Une célébrité qui lui vaudra des critiques des deux côtés, à la fois par les tendances rigoristes qui jugeaient ses positions trop indulgentes l’accusant de prendre trop de liberté par rapport aux canons de l’orthodoxie, et par les franges libérales et laïques qui le jugeait trop conservateur sur certains sujets.
Al Qaradawi va particulièrement s’impliquer dans les débats d’idées et de société et va s’intéresser également aux questions qui touchaient les musulmans vivant en Occident. Il s’engagera activement dans la construction d’institutions comme le Conseil européen de la fatwa ainsi que les écoles IESH. Il fut aussi le président-fondateur en 2004 de l’Union internationale des savants musulmans. Tout cet édifice patiemment construit fait de lui une personnalité unique dans le monde musulman.
Vous avez évoqué sa formation et sa grande production. Etait-il un savant généraliste ou avait-il des champs de spécialisation ? Quelles idées, concepts ou réflexions particulières a-t-il laissé en héritage ?
Du fait de sa formation, Al Qaradawi a abordé et traité de nombreux sujets dans l’ensemble des disciplines islamiques. Notamment, les usul al fiqh (les fondements de la jurisprudence religieuse) et leur implémentation dans un monde moderne.
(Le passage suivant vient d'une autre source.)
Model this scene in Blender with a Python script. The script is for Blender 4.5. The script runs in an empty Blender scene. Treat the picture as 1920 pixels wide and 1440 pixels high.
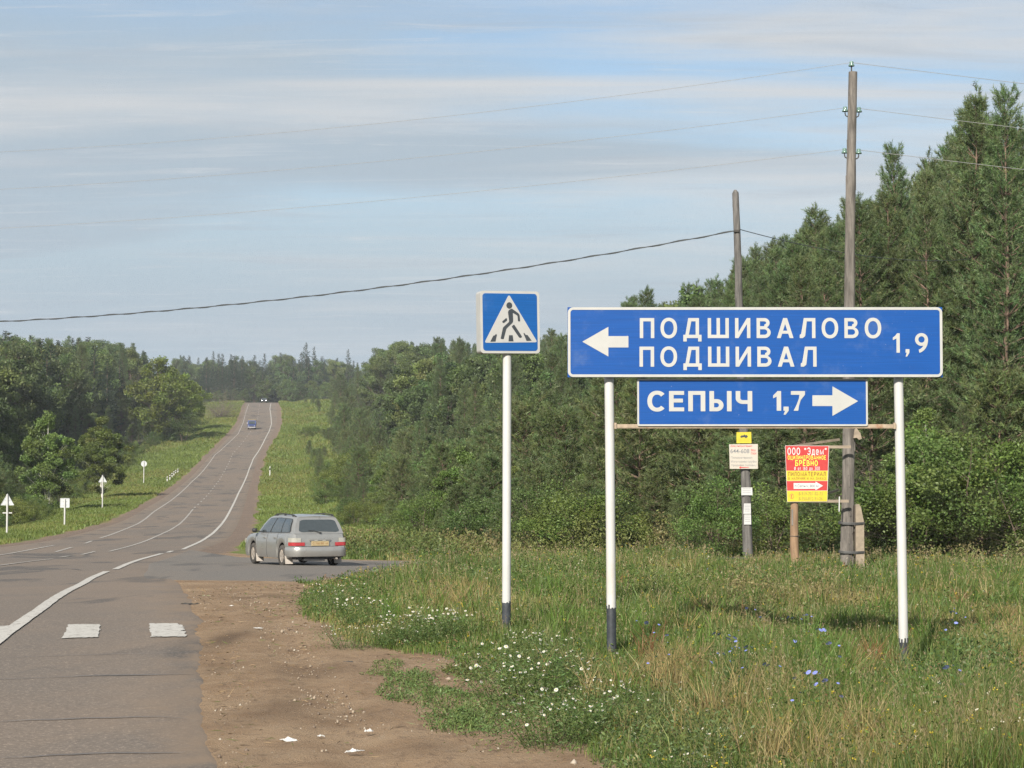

Il a en ce sens beaucoup contribué à une forme de renouvellement de la pensée au sein de la mouvance islamiste contemporaine.
Par exemple sur les questions économiques, il a fait partie des shari’a boards de très nombreuses institutions bancaires islamiques qui ont impulsé ce que d’aucuns qualifient de « finance islamique ». Avec son ouvrage, Fiqh al Zakat, Qaradawi s’est efforcé de proposer une relecture et une réinterprétation contextualisée de la zakat dans un contexte moderne très mouvant qui entrait de plein pied dans le monde arabe et musulman, loin des lectures traditionnalistes du monde rural.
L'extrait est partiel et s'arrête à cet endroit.